Work to be completed
Render every entry verbatim.
+ + +
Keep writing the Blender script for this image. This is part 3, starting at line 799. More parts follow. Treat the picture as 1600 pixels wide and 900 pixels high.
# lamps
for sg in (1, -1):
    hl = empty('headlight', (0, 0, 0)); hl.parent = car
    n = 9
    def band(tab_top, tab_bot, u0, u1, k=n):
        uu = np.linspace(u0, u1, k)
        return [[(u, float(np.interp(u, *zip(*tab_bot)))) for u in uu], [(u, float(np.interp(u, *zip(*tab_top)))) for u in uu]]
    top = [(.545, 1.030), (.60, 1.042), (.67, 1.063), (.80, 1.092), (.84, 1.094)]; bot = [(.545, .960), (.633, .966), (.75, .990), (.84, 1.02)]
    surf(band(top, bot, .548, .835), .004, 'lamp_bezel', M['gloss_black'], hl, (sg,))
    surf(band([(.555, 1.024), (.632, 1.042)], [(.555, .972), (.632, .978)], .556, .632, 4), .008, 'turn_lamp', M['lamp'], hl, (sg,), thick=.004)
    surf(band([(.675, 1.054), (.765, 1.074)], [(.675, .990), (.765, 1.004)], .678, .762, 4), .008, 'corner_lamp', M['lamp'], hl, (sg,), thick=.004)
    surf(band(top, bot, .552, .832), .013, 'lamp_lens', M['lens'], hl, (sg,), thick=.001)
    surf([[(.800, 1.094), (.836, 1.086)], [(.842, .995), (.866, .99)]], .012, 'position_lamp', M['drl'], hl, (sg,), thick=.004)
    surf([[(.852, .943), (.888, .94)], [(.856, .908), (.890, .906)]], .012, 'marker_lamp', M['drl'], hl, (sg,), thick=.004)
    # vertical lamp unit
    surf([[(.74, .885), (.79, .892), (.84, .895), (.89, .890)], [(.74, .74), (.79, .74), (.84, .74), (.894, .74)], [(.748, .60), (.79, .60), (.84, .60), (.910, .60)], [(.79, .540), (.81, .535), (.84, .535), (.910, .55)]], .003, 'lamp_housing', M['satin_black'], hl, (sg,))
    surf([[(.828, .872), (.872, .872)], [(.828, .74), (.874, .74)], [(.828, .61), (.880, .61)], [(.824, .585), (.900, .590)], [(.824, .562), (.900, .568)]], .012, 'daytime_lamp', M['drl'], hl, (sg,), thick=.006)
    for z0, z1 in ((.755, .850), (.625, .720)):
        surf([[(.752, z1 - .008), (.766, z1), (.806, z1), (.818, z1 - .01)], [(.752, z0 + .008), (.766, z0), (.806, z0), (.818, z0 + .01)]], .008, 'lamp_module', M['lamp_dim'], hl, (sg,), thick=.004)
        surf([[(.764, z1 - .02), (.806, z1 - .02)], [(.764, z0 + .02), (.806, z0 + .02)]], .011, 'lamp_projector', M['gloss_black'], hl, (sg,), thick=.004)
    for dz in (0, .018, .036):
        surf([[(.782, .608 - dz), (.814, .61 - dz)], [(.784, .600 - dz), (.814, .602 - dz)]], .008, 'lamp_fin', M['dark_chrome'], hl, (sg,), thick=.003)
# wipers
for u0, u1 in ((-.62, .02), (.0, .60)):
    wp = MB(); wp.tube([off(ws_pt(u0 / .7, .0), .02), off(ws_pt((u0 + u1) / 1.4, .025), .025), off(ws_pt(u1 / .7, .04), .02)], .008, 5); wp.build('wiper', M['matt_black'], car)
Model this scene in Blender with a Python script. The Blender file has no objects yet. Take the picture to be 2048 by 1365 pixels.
+ + +
The output
Keep writing the Blender script for this image. This is part 3, starting at line 799. More parts follow. Treat the picture as 1600 pixels wide and 900 pixels high.
# lamps
for sg in (1, -1):
    hl = empty('headlight', (0, 0, 0)); hl.parent = car
    n = 9
    def band(tab_top, tab_bot, u0, u1, k=n):
        uu = np.linspace(u0, u1, k)
        return [[(u, float(np.interp(u, *zip(*tab_bot)))) for u in uu], [(u, float(np.interp(u, *zip(*tab_top)))) for u in uu]]
    top = [(.545, 1.030), (.60, 1.042), (.67, 1.063), (.80, 1.092), (.84, 1.094)]; bot = [(.545, .960), (.633, .966), (.75, .990), (.84, 1.02)]
    surf(band(top, bot, .548, .835), .004, 'lamp_bezel', M['gloss_black'], hl, (sg,))
    surf(band([(.555, 1.024), (.632, 1.042)], [(.555, .972), (.632, .978)], .556, .632, 4), .008, 'turn_lamp', M['lamp'], hl, (sg,), thick=.004)
    surf(band([(.675, 1.054), (.765, 1.074)], [(.675, .990), (.765, 1.004)], .678, .762, 4), .008, 'corner_lamp', M['lamp'], hl, (sg,), thick=.004)
    surf(band(top, bot, .552, .832), .013, 'lamp_lens', M['lens'], hl, (sg,), thick=.001)
    surf([[(.800, 1.094), (.836, 1.086)], [(.842, .995), (.866, .99)]], .012, 'position_lamp', M['drl'], hl, (sg,), thick=.004)
    surf([[(.852, .943), (.888, .94)], [(.856, .908), (.890, .906)]], .012, 'marker_lamp', M['drl'], hl, (sg,), thick=.004)
    # vertical lamp unit
    surf([[(.74, .885), (.79, .892), (.84, .895), (.89, .890)], [(.74, .74), (.79, .74), (.84, .74), (.894, .74)], [(.748, .60), (.79, .60), (.84, .60), (.910, .60)], [(.79, .540), (.81, .535), (.84, .535), (.910, .55)]], .003, 'lamp_housing', M['satin_black'], hl, (sg,))
    surf([[(.828, .872), (.872, .872)], [(.828, .74), (.874, .74)], [(.828, .61), (.880, .61)], [(.824, .585), (.900, .590)], [(.824, .562), (.900, .568)]], .012, 'daytime_lamp', M['drl'], hl, (sg,), thick=.006)
    for z0, z1 in ((.755, .850), (.625, .720)):
        surf([[(.752, z1 - .008), (.766, z1), (.806, z1), (.818, z1 - .01)], [(.752, z0 + .008), (.766, z0), (.806, z0), (.818, z0 + .01)]], .008, 'lamp_module', M['lamp_dim'], hl, (sg,), thick=.004)
        surf([[(.764, z1 - .02), (.806, z1 - .02)], [(.764, z0 + .02), (.806, z0 + .02)]], .011, 'lamp_projector', M['gloss_black'], hl, (sg,), thick=.004)
    for dz in (0, .018, .036):
        surf([[(.782, .608 - dz), (.814, .61 - dz)], [(.784, .600 - dz), (.814, .602 - dz)]], .008, 'lamp_fin', M['dark_chrome'], hl, (sg,), thick=.003)
# wipers
for u0, u1 in ((-.62, .02), (.0, .60)):
    wp = MB(); wp.tube([off(ws_pt(u0 / .7, .0), .02), off(ws_pt((u0 + u1) / 1.4, .025), .025), off(ws_pt(u1 / .7, .04), .02)], .008, 5); wp.build('wiper', M['matt_black'], car)
Model this scene in Blender with a Python script. The Blender file has no objects yet. Take the picture to be 2048 by 1365 pixels.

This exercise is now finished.